The videos below are a good place to start in developing some of the five components of loving power:

General

Relaxation

Posture

Mental Aspects

The body and mind are interrelated and all that I have described above applies to the mind too. Because “mind” is a somewhat abstract and illusive term I often work with attention, intention and imagery. Creating a state of loving power involved balancing the attention “field” around. This is not as esoteric as it sounds, you could start bringing some attention to the rest of the room other than your computer now for example – notice what this does to your body and your state. Intentionally “reaching out” in all directions is also part of the embodied state of love. While, harder to teach on a blog you have had the experience of reaching out intentionally whether you want something or go to shake someone’s hand. Feels this again in one direction, now do it all around you.
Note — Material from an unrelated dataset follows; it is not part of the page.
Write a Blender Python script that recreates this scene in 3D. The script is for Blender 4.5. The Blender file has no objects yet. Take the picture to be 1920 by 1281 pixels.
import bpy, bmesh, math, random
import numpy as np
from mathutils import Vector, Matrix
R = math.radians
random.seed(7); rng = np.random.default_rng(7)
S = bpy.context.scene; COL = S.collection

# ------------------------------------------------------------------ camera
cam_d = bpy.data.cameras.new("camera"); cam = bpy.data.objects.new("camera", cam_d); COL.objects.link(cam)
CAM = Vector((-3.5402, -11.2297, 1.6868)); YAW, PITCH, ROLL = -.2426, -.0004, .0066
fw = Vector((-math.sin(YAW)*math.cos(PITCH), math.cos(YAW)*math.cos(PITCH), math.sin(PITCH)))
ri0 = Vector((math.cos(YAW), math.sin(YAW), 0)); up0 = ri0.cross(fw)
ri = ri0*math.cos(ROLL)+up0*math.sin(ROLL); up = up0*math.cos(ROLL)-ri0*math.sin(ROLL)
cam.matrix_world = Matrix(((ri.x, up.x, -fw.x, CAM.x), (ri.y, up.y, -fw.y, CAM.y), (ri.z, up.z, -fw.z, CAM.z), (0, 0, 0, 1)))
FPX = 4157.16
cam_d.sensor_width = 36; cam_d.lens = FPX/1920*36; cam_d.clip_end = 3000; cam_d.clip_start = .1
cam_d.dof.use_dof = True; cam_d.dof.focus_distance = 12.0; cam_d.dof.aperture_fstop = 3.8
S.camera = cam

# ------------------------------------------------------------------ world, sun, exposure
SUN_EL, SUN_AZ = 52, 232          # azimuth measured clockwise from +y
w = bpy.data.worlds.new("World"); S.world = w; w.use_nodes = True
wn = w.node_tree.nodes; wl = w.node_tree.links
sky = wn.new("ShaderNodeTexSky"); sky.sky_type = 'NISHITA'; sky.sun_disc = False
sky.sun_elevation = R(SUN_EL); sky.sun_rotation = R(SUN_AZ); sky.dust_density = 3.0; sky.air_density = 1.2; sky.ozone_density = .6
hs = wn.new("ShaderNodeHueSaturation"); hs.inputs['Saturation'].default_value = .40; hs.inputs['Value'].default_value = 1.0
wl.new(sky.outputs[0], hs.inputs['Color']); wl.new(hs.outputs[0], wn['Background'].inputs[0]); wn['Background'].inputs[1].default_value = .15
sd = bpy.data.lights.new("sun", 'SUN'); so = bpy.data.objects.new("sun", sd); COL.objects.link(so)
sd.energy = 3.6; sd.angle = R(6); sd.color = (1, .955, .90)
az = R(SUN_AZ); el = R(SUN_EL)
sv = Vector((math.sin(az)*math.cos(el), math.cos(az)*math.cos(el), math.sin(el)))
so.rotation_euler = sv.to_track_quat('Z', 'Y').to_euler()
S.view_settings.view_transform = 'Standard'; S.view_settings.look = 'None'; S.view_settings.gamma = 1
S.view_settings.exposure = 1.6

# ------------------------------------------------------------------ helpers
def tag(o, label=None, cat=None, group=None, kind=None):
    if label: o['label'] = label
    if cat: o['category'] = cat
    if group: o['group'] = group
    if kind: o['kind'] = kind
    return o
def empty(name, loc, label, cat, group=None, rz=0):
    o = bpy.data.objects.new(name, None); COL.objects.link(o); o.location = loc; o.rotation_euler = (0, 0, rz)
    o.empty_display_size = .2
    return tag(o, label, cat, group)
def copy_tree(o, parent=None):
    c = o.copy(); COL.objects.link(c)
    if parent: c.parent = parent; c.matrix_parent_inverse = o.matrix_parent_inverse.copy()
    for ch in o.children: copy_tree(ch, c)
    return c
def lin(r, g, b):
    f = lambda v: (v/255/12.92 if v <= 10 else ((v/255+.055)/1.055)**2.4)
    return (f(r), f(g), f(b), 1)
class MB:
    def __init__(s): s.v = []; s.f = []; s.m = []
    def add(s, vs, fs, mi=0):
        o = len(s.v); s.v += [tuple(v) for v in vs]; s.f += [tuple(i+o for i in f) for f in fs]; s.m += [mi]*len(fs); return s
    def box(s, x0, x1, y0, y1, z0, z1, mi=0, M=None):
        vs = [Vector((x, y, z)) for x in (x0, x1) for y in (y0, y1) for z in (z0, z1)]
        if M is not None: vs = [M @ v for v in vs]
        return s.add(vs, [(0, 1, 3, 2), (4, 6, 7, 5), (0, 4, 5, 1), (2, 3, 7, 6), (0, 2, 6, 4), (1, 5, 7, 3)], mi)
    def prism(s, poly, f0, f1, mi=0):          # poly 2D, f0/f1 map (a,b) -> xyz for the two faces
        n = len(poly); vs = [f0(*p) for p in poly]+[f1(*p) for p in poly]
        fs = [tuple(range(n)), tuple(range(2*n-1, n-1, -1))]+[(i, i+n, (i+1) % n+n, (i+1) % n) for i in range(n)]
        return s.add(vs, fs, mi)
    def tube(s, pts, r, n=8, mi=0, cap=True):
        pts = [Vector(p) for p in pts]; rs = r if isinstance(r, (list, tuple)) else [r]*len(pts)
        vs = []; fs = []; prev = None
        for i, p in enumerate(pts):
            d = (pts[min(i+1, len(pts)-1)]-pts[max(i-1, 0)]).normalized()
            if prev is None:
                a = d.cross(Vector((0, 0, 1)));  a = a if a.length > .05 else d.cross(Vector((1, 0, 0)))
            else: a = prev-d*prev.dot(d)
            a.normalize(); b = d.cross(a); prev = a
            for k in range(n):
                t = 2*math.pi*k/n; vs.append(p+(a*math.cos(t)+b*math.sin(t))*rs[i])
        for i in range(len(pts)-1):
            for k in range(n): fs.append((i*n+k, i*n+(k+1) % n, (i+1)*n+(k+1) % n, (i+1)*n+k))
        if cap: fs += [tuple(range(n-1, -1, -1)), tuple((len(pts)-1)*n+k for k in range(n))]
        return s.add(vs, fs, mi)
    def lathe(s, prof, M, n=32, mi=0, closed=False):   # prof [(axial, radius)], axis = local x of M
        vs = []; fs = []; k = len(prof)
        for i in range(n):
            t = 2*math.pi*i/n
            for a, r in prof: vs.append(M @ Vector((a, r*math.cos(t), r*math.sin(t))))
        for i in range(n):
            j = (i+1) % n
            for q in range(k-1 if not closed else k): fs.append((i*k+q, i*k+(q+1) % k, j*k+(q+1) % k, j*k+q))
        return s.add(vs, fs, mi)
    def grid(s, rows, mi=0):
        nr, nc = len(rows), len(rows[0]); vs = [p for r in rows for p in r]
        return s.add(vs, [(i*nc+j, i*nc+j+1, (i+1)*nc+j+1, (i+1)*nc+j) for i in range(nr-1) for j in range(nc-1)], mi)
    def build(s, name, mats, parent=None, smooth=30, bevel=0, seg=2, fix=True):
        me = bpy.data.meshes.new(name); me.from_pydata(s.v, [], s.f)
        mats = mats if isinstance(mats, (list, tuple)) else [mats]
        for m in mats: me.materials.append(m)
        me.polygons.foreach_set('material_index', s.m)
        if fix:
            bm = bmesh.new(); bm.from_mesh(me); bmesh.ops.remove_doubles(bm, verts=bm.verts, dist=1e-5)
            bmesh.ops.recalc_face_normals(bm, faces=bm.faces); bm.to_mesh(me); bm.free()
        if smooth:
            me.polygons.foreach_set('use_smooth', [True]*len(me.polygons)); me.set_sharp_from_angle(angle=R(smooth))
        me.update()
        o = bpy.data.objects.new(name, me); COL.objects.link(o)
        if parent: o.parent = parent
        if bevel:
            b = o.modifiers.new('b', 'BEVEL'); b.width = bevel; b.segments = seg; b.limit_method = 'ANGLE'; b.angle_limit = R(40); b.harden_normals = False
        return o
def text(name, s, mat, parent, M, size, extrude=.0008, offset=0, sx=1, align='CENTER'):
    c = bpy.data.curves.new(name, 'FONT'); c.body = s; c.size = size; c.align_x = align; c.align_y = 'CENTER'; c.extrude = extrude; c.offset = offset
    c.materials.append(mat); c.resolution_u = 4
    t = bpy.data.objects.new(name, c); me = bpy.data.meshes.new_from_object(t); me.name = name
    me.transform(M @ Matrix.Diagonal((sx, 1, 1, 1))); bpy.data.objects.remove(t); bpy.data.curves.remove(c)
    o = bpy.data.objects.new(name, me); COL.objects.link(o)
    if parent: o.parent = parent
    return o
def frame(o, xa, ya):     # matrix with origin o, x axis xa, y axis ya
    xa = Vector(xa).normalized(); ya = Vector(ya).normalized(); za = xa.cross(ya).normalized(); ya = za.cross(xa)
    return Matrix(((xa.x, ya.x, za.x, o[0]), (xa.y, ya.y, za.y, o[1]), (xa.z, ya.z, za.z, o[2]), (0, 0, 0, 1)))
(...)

Intention also applies to the well-wishing for others such as is common in the Buddhist tradition. Using imagery such as  imagining light shining our from your heart area can also be used to develop a loving state. Bringing the mental image of someone you habitually love to mind will support you getting into a loving state too. Note what you do with you body when you think of someone ”who makes your heart smile” as one of my teachers’s says. Grandparents and grandchildren are good for this, though anyone or anything that you feel unconditional uncomplicated love for will do (parents and partners are often a bit ambiguous). Gratitude and acceptance practices also produce states close to loving power. More on loving kindness meditation here from a Buddhist perspective.

So there you are, how to love. It could be considered presumptuous to write an article on how to love, and I want to make it very clear that this is something I am currently doing imperfectly and not all of the time, but am practicing. What is important to me is that with these things I describe I now have a way to practice and be more loving more of the time and life of course is still a challenge. I hope very much that practising being more loving becomes a common thing in the world. Working with both “nice” (read lame) charities and social-actions groups and tough (read brutal) businesses in 2012 I hope to help them put the other wheel on their cart so that they work and love well again. This is my last blog of the year so I wish you all a loving and powerful 2012.

 

NB: This article has been strongly influenced by the work of Dr Paul Linden whom I love very much. Happy Chanukkah.